Sebagai perempuan. berbagai peran harus dipikul sendiri, tanpa apresiasi yang cukup. 'Hanya' menjadi ibu, tapi harus bisa masak, harus bisa merawat anak, harus bisa memberi pendidikan yang baik untuk anak, harus bisa mengurus rumah, harus bisa merawat diri untuk suami, harus bisa memberi waktu dan tenaga untuk orangtua, harus bisa jadi supir pribadi, harus pintar mengatur keuangan dan harus-harus lainnya yang pastinya berbeda untuk satu atau dua orang lainnya. 'Hanya' menjadi ibu yang tidak boleh mengeluh, tidak boleh bilang capek, tidak boleh marah, tidak boleh nangis, tidak boleh meninggalkan anak dengan suami, tidak boleh sering beli makan diluar, tidak boleh belanja barang-barang pribadi dan tidak boleh lainnya yang tidak akan ada habisnya. 

Perempuan yang sebenarnya menjadi poros dalam kehidupan keluarga, seringkali perannya dikecilkan. Perempuan yang memilih bekerja diluar akan mendapat pertanyaan 'kok tega ninggalin anak?' namun perempuan yang tidak bekerja akan mendapat pernyataan 'enaknya habisin uang suami'. Perempuan yang menyekolahkan anaknya mulai paud akan mendapat pertanyaan 'emangnya anaknya ga cape sekolah?' namun perempuan yang memilih mengajarkan di rumah akan mendapat pernyataan 'iya enak sih anakmu cuma satu jadi ga repot'. Akan selalu ada pertanyaan dan pernyataan yang nyatanya tidak perlu disampaikan. Tidak semua pendapat harus diutarakan dan tidak semuanya harus didengar orang lain. 

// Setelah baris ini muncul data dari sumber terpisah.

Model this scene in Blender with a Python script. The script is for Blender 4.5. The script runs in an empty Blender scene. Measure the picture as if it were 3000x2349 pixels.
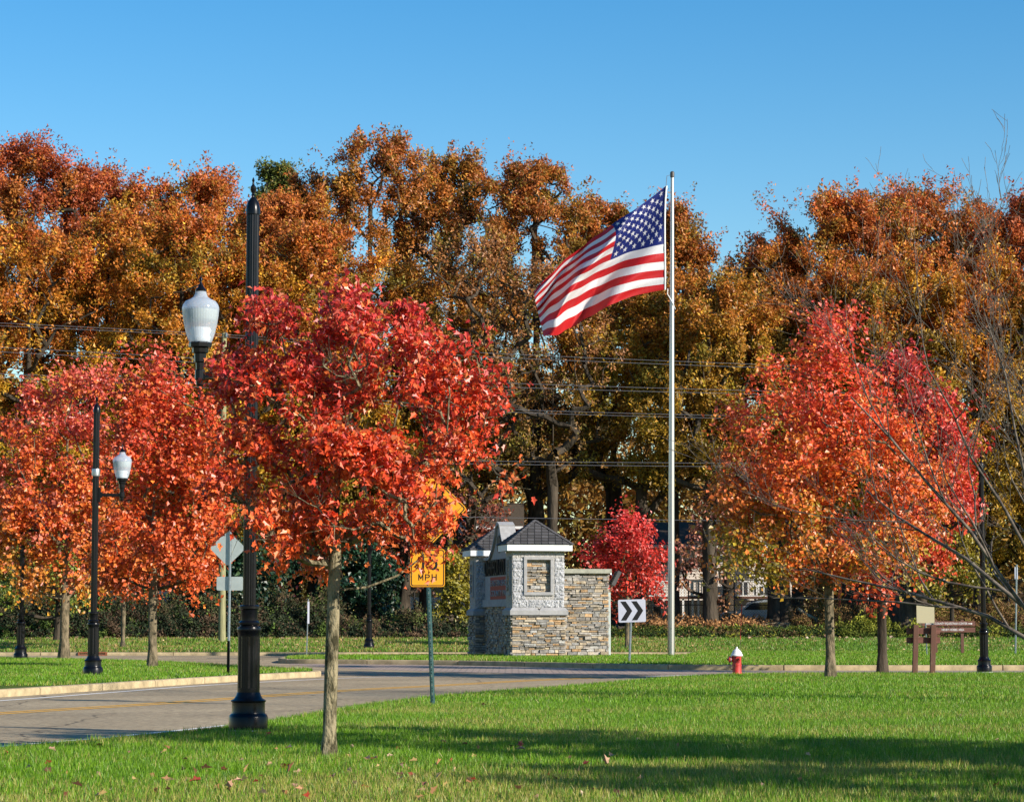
import bpy, math, random
import numpy as np
from mathutils import Vector, Matrix
from mathutils.geometry import tessellate_polygon
R = math.radians
random.seed(5)
scn = bpy.context.scene
COL = scn.collection

# ------------------------------------------------------------------ camera, sky, sun
F = 7200.0; CX = 1500.0; CY = 1174.5; TILT = R(5.09); EYE = 1.6
cam_d = bpy.data.cameras.new("camera"); cam = bpy.data.objects.new("camera", cam_d); COL.objects.link(cam)
cam_d.sensor_width = 36; cam_d.lens = F/3000*36; cam_d.clip_start = .5; cam_d.clip_end = 6000
cam.location = (0, 0, EYE); cam.rotation_euler = (R(90)+TILT, 0, 0)
scn.camera = cam
SAZ = R(58); SEL = R(24)
SUN = Vector((math.sin(SAZ)*math.cos(SEL), -math.cos(SAZ)*math.cos(SEL), math.sin(SEL)))
w = bpy.data.worlds.new("World"); scn.world = w; w.use_nodes = True
nt = w.node_tree; bg = nt.nodes['Background']
sky = nt.nodes.new('ShaderNodeTexSky'); sky.sky_type = 'NISHITA'; sky.sun_disc = False
sky.sun_elevation = SEL; sky.sun_rotation = math.atan2(SUN.x, SUN.y)
sky.air_density = 1.1; sky.dust_density = .05; sky.ozone_density = 2.0; sky.altitude = 50
hs = nt.nodes.new('ShaderNodeHueSaturation'); hs.inputs['Saturation'].default_value = 1.52; hs.inputs['Hue'].default_value = .504; hs.inputs['Value'].default_value = 1.12; nt.links.new(sky.outputs[0], hs.inputs['Color']); nt.links.new(hs.outputs[0], bg.inputs[0]); bg.inputs[1].default_value = .085
sl = bpy.data.lights.new("sun", 'SUN'); sl.energy = 5.0; sl.angle = R(.5); sl.color = (1, .91, .79)
so = bpy.data.objects.new("sun", sl); COL.objects.link(so)
so.rotation_euler = SUN.to_track_quat('Z', 'Y').to_euler(); so.location = SUN*200
scn.view_settings.view_transform = 'Standard'; scn.view_settings.look = 'None'
scn.view_settings.exposure = 0.75; scn.view_settings.gamma = 1
scn.cycles.max_bounces = 6; scn.cycles.transparent_max_bounces = 12

# ------------------------------------------------------------------ photo -> world helpers
ct, st = math.cos(TILT), math.sin(TILT)
def ray(px, py):
    a = (px-CX)/F; b = (CY-py)/F
    return a, ct-b*st, st+b*ct
def G(px, py, z=0.):
    a, b, c = ray(px, py); t = (z-EYE)/c
    return Vector((a*t, b*t, z))
def V(px, py, Y):
    a, b, c = ray(px, py); t = Y/b
    return Vector((a*t, Y, EYE+c*t))
def gz(y):                       # height of the land beyond the far kerb
    return float(np.interp(y, [111.9, 130, 142, 170, 400, 3000], [.15, .60, 1.15, 1.3, 2.5, 3]))

# ------------------------------------------------------------------ materials
MATS = {}
def nodes(name):
    m = bpy.data.materials.new(name); m.use_nodes = True
    t = m.node_tree; return m, t, t.nodes['Principled BSDF']
def mat(name, col=(.5,.5,.5), rough=.7, spec=.4, metal=0, attr=False, nscale=0, namt=.25, bump=0, bscale=30, bdist=.01, coat=0, trans=0, col2=None, stretch=(1,1,1), nlo=.35, nhi=.65):
    m, t, p = nodes(name); L = t.links.new
    p.inputs['Roughness'].default_value = rough; p.inputs['Metallic'].default_value = metal
    p.inputs['Specular IOR Level'].default_value = spec; p.inputs['Coat Weight'].default_value = coat
    base = None
    tc = t.nodes.new('ShaderNodeTexCoord'); mp = t.nodes.new('ShaderNodeMapping'); mp.inputs['Scale'].default_value = stretch
    L(tc.outputs['Object'], mp.inputs[0])
    if attr:
        a = t.nodes.new('ShaderNodeAttribute'); a.attribute_name = 'Col'; base = a.outputs['Color']
    else:
        rgb = t.nodes.new('ShaderNodeRGB'); rgb.outputs[0].default_value = (*col, 1); base = rgb.outputs[0]
    if nscale:
        n = t.nodes.new('ShaderNodeTexNoise'); n.inputs['Scale'].default_value = nscale; n.inputs['Detail'].default_value = 6; n.inputs['Roughness'].default_value = .65
        L(mp.outputs[0], n.inputs[0])
        mr = t.nodes.new('ShaderNodeMapRange'); mr.inputs[1].default_value = nlo; mr.inputs[2].default_value = nhi
        L(n.outputs[0], mr.inputs[0])
        mx = t.nodes.new('ShaderNodeMix'); mx.data_type = 'RGBA'; 
        if col2 is None:
            mx.blend_type = 'MULTIPLY'; mx.inputs[0].default_value = 1
            mr.inputs[3].default_value = 1-namt; mr.inputs[4].default_value = 1+namt
            L(base, mx.inputs[6]); L(mr.outputs[0], mx.inputs[7])
        else:
            L(mr.outputs[0], mx.inputs[0]); L(base, mx.inputs[6]); mx.inputs[7].default_value = (*col2, 1)
        base = mx.outputs[2]
    L(base, p.inputs['Base Color'])
    if bump:
        n2 = t.nodes.new('ShaderNodeTexNoise'); n2.inputs['Scale'].default_value = bscale; n2.inputs['Detail'].default_value = 5
        L(mp.outputs[0], n2.inputs[0])
        b = t.nodes.new('ShaderNodeBump'); b.inputs['Strength'].default_value = bump; b.inputs['Distance'].default_value = bdist
        L(n2.outputs[0], b.inputs['Height']); L(b.outputs[0], p.inputs['Normal'])
    if trans:
        tr = t.nodes.new('ShaderNodeBsdfTranslucent'); L(base, tr.inputs[0])
        ms = t.nodes.new('ShaderNodeMixShader'); ms.inputs[0].default_value = trans
        L(p.outputs[0], ms.inputs[1]); L(tr.outputs[0], ms.inputs[2])
        L(ms.outputs[0], t.nodes['Material Output'].inputs[0])
    MATS[name] = m; return m
M_leaf_near = mat('maple_leaf_near', attr=True, rough=.45, spec=.8, trans=.32)
M_leaf = mat('maple_leaf', attr=True, rough=.45, spec=.7, trans=.34)
M_oakleaf = mat('oak_leaf', attr=True, rough=.5, spec=.4, trans=.30)
M_brushleaf = mat('undergrowth_leaf', attr=True, rough=.8, spec=.12, trans=.15)
M_grass = mat('grass_blades', attr=True, rough=.45, spec=.35, trans=.30)
M_bark = mat('maple_bark', (.20,.16,.10), .9, .2, nscale=9, col2=(.06,.052,.03), bump=1, bscale=26, bdist=.04, stretch=(1,1,.35), nlo=.42, nhi=.62)
M_barkn = mat('young_maple_bark', (.27,.23,.14), .9, .2, nscale=11, col2=(.045,.04,.02), bump=1, bscale=40, bdist=.03, stretch=(1,1,.4), nlo=.44, nhi=.6)
M_oakbark = mat('oak_bark', (.055,.044,.032), .95, .15, nscale=3, namt=.5, bump=1, bscale=8, bdist=.06, stretch=(1,1,.25))
M_palebark = mat('pale_bark', (.30,.25,.19), .9, .2, nscale=6, namt=.5, bump=.6, bscale=12, bdist=.03)
M_lawn = mat('lawn_soil', (.055,.12,.014), 1, .1, nscale=1.3, col2=(.10,.13,.02), bump=1, bscale=60, bdist=.03)
M_ground = mat('woodland_floor', (.12,.075,.035), 1, .1, nscale=.8, col2=(.06,.065,.02), bump=1, bscale=20, bdist=.05)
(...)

Menjadi perempuan harus tangguh namun tidak boleh kasar. Menjadi perempuan harus lemah lembut namun tidak boleh manja. Menjadi perempuan harus mandiri namun harus tetap butuh laki-laki. Menjadi perempuan harus fleksibel namun tidak boleh semaunya sendiri. Menjadi perempuan harus mengikuti kodratnya namun harus bisa menjadi peran lain ketika dibutuhkan. Menjadi perempuan harus bisa menjadi apa saja, tanpa peduli apa kita ingin menjadi apa saja. Jadi, sebenarnya menjadi perempuan itu apa?